With their economies in crisis, top policymakers from the US and China will hold talks this week in a bid to ease currency concerns, counter protectionist pressures and boost energy security.
The Cabinet-level talks led by US Treasury Secretary Henry Paulson and Chinese Vice Premier Wang Qishan (王岐山) take place as the world’s richest and most rapidly growing economies grapple with rocketing oil and food prices, higher inflation and financial market instability.
The two-day “strategic economic dialogue” will begin tomorrow at the Naval Academy in Annapolis, east of Washington.
This will be the first time former banker Wang, who took over in March from the long-serving Wu Yi (吳儀) as point person for managing complex US-China ties, will be attending the twice-yearly dialogue, launched by US President George W. Bush and Chinese President Hu Jintao (胡錦濤) in 2006.

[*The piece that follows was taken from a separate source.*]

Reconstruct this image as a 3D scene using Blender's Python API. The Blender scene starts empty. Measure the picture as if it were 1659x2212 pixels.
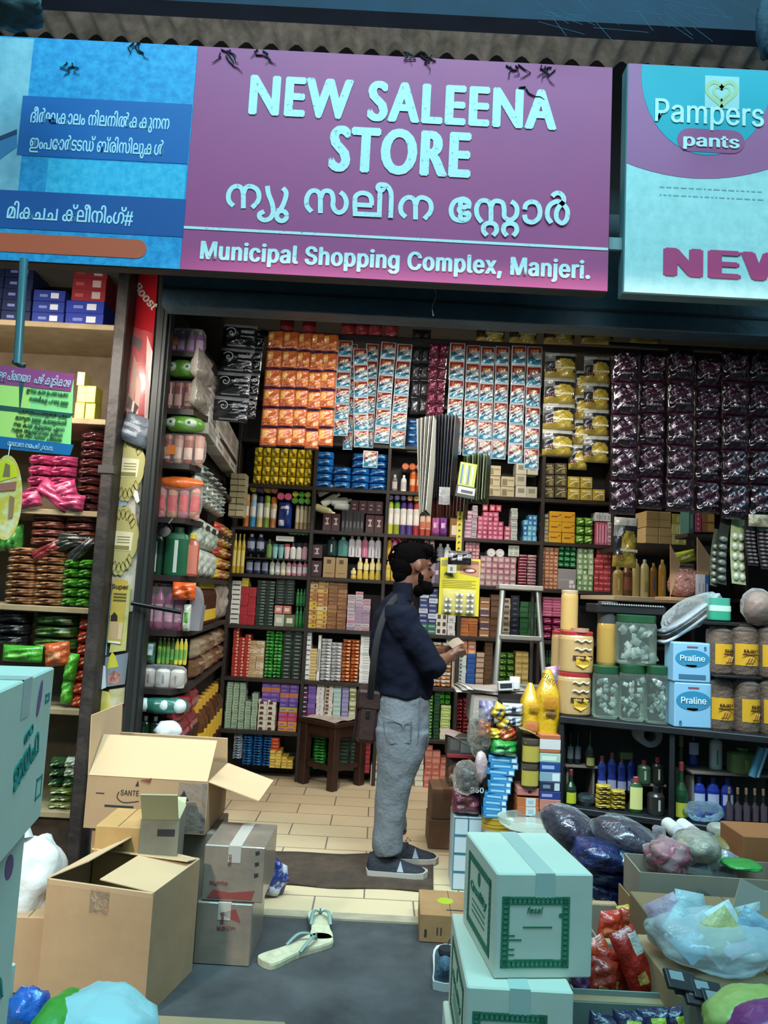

“It is clear that our strategy for robust engagement with China — intensive dialogue but with resort to World Trade Organization dispute settlement and WTO-sanctioned trade remedies if needed — is more productive than protectionist policies or legislation,” Paulson said ahead of the talks.
Both the US and China have expressed concern over protectionism amid their economic difficulties and the talks are expected to address ways to promote and protect bilateral investment and counter protectionist pressures.
US companies charge that China’s investment rules are opaque and designed to favor China’s “national champions,” while Beijing questions US moves to impose high farm subsidies and planned US limits on foreign investments.
“If this tendency of protectionism grows unchecked, it may become a threat to the global trade and the multilateral trading system,” Chinese Ambassador to the WTO Sun Zhenyu (孫振宇) said.
Adding to the concerns is the prospect of a US rollback of market opening measures under a Democratic president, amid concerns over the US trade deficit with China, which ballooned to a record US$256.2 billion last year.
Democratic White House hopeful Senator Barack Obama has promised to review US free-trade policies if he wins the presidential election in November.
As the Chinese may be reluctant to sign on to policies that could be revamped by any new US president, the Bush administration is pushing for breakthroughs in energy security in upcoming talks, experts say.
The US and China are the world’s top-two polluters as well as net importers of oil, but are not part of the Kyoto Protocol which limits emissions.
“The one thing the next administration will sign on to is progress on climate change and anything to do with climate change, which means energy cooperation,” said Woo Wing Thye, a specialist on East Asia at the Brookings Institution in Washington. “It’s win-win for both.”
At last December’s talks, the US and China announced the beginning of 10 years of cooperation on energy and environmental issues and have since been adding details to this framework.
Results of these initial efforts will be unveiled at the Annapolis talks, Paulson said, without providing details.
Washington is pushing Beijing to remove tariff and non-tariff barriers on environmental technology that it says can increase China’s energy efficiency and reduce the emissions of greenhouse gases and harmful pollutants.
The two countries are also to address currency woes at the talks, in which US Federal Reserve Chairman Ben Bernanke will be a notable participant.
Washington argues that the Chinese currency, which has risen about 20 percent against the dollar over the last three years, should appreciate further as part of exchange rate reforms that could also be helpful to control inflation, a politically sensitive issue in China where half of family incomes go for food. Beijing, on the other hand, is concerned about the shrinking US dollar as its mountain of foreign reserves is mostly dollar-denominated.
“As a major currency for international reserve, the dramatic depreciation of the dollar has led to shrinking national reserve of many countries and reduced social welfare,” Sun said.
Some experts predict greater yuan appreciation, unless the US economy sinks deeper in turmoil and Chinese exports decline.
“In the absence of an unexpectedly large global slowdown, I think the Chinese currency will continue to appreciate due to domestic inflation,” Woo said.